[time-nuts] Are there any rubidiums programmahttps://mail.google.com/mail/?shva=1#inboxble to 40 MHz?

Jim Lux jimlux at earthlink.net
Mon Mar 25 10:36:29 EDT 2013


On 3/25/13 7:17 AM, David Kirkby wrote:
> I'm possibly looking for a 40 MHz source and I know some of the
> rubidiums are programmable. But can any of the affordable ones be
> programmed to work at 40.0 MHz?
>
> I was looking for a source to drive this 144 MHz -> 10 GHz transceiver.
>
> http://www.chris-bartram.co.uk/products.html
>
> The TCXO oscillator is off the board and a separate item, but costs
> £40 and then one ideally wants to lock that to a more precise source.
> The oscillator will lock to an external 10 MHz source, but then one
> needs to buy both a 10 MHz rubidium as well as this 40 MHz TCXO. Hence
> I was wondering if there was a cheaper more compact solution, which
> just used a rubidium, and dispensed with a TCXO.
>

The "two box" solution (10MHz ref + 40 MHz synth,e.g. the SRF040R0L) 
might be best.  A 10 MHz source is more generally useful.
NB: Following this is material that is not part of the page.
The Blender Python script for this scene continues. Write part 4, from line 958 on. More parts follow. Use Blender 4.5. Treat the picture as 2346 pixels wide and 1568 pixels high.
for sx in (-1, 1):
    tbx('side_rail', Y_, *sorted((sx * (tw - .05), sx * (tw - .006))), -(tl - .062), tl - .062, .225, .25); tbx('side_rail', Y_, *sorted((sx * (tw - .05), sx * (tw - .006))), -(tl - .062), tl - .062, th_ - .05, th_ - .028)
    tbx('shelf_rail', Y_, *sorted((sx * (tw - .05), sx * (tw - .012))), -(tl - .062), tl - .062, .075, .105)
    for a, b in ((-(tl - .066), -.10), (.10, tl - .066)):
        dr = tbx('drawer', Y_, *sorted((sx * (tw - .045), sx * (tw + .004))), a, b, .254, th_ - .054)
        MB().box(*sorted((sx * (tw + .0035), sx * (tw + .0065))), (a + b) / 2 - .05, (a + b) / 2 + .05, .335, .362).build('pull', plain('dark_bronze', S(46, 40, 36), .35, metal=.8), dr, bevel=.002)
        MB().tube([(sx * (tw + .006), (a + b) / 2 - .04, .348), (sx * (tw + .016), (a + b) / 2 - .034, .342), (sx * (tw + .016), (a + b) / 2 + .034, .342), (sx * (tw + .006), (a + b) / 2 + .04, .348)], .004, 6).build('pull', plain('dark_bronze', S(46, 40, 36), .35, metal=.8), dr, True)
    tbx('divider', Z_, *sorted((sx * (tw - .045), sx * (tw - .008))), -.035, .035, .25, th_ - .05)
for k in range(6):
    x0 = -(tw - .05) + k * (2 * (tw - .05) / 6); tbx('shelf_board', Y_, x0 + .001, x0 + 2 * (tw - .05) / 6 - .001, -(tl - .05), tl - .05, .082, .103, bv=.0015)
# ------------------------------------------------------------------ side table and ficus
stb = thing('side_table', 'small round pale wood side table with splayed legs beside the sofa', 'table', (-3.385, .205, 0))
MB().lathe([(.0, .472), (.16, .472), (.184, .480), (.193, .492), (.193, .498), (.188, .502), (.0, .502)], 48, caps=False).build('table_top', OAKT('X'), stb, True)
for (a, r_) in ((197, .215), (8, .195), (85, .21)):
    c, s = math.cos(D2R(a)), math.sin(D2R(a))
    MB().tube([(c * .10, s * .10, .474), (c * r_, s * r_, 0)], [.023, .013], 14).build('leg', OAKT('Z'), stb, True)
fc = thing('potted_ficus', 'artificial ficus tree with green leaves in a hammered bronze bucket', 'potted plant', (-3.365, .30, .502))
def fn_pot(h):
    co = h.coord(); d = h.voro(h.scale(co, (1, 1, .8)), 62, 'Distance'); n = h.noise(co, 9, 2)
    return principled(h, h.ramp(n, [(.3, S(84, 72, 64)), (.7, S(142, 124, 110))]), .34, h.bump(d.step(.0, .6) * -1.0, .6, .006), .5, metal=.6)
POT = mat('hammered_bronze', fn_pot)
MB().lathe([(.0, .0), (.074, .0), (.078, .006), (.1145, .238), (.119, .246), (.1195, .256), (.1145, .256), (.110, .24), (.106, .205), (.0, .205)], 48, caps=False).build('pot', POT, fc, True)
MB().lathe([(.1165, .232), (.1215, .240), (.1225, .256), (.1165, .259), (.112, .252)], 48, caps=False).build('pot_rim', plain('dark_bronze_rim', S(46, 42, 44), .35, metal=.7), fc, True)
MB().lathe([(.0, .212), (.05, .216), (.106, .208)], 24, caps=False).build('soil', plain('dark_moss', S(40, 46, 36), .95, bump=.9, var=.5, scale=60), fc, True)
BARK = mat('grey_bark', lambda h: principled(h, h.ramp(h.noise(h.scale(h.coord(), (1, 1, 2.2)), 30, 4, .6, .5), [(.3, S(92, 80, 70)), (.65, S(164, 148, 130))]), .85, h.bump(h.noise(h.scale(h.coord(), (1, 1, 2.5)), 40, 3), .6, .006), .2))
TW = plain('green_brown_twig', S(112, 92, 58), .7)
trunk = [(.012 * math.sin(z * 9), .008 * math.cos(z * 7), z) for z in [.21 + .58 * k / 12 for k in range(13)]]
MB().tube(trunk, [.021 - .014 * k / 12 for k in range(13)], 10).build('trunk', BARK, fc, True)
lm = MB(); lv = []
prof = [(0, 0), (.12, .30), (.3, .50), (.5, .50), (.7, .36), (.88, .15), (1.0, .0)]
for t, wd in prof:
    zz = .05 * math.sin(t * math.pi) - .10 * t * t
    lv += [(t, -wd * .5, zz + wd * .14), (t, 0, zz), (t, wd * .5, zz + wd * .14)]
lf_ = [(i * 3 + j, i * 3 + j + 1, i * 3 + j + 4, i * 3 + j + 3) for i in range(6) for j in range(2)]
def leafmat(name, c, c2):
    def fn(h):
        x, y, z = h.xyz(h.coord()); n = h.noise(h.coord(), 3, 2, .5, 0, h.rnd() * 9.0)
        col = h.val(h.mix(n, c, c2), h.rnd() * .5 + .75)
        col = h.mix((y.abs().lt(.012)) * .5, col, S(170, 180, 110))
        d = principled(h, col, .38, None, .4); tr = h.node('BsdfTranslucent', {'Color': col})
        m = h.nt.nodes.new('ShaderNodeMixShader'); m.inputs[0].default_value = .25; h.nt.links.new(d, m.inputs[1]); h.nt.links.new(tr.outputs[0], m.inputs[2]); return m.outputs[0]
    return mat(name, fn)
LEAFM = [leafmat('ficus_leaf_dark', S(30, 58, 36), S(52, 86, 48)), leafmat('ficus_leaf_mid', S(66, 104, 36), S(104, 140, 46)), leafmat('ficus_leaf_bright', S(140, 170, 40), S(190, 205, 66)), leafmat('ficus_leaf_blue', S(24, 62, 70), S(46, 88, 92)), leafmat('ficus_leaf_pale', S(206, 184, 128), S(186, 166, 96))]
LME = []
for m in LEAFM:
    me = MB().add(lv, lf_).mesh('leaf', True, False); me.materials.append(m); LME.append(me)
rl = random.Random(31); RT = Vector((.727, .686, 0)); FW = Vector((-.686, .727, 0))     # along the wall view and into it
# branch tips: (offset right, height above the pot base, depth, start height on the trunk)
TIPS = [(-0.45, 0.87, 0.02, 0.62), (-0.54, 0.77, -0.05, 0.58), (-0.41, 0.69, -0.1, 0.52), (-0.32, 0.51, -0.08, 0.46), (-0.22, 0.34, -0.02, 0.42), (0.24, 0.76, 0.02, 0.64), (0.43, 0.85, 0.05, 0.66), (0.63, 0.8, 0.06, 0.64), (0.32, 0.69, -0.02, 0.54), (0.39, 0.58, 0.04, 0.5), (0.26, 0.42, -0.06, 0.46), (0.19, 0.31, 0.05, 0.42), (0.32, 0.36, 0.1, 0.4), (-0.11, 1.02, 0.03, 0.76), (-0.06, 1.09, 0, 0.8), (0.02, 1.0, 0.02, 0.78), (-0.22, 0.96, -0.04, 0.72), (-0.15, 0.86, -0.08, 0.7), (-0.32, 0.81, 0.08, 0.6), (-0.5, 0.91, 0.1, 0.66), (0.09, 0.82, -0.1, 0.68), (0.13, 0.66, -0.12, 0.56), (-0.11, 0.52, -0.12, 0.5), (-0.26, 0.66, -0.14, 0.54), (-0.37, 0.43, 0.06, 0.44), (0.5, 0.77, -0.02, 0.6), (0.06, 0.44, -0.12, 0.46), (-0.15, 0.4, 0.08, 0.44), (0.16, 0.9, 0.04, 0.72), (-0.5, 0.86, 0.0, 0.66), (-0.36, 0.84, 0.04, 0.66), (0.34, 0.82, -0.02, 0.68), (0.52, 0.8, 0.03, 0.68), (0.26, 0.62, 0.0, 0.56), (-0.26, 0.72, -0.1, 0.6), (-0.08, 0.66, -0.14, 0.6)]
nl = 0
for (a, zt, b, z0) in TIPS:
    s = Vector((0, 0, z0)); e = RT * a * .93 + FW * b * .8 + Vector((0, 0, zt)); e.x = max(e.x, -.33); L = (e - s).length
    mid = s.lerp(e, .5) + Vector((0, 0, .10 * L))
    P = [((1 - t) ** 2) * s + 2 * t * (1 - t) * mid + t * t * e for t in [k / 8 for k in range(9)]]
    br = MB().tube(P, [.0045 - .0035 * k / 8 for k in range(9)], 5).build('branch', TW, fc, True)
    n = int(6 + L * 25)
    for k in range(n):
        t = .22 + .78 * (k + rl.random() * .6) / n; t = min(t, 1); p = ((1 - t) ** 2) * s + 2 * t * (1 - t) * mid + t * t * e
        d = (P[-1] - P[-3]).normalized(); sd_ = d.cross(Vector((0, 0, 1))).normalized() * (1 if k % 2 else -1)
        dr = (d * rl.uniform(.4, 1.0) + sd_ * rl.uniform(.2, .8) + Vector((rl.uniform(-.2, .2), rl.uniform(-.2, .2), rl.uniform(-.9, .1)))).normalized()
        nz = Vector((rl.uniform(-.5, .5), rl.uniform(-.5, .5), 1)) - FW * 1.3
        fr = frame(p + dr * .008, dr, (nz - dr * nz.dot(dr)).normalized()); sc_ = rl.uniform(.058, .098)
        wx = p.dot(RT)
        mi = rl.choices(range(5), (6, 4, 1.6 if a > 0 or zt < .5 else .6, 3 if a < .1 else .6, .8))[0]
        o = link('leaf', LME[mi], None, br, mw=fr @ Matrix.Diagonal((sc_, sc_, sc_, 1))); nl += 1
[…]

What you really want is a x4 from 10 MHz, *if* your Rb is clean. Some 
sort of pair of doublers or quadrupler might be the ticket. (If the 
Xband converter has a moderately narrow filter on the 40 MHz input, that 
might be pretty easy.. make harmonics, just pick the right one)

  Some Rb sources aren't particularly clean, and the external device 
serves as a "clean up loop" for things outside the loop bandwidth.

Have you asked the mfr if they can work at 10 MHz input?  It might have 
some sort of programmable device inside, and he chose 40 because it's 
what he had. What's inside the box, in other words?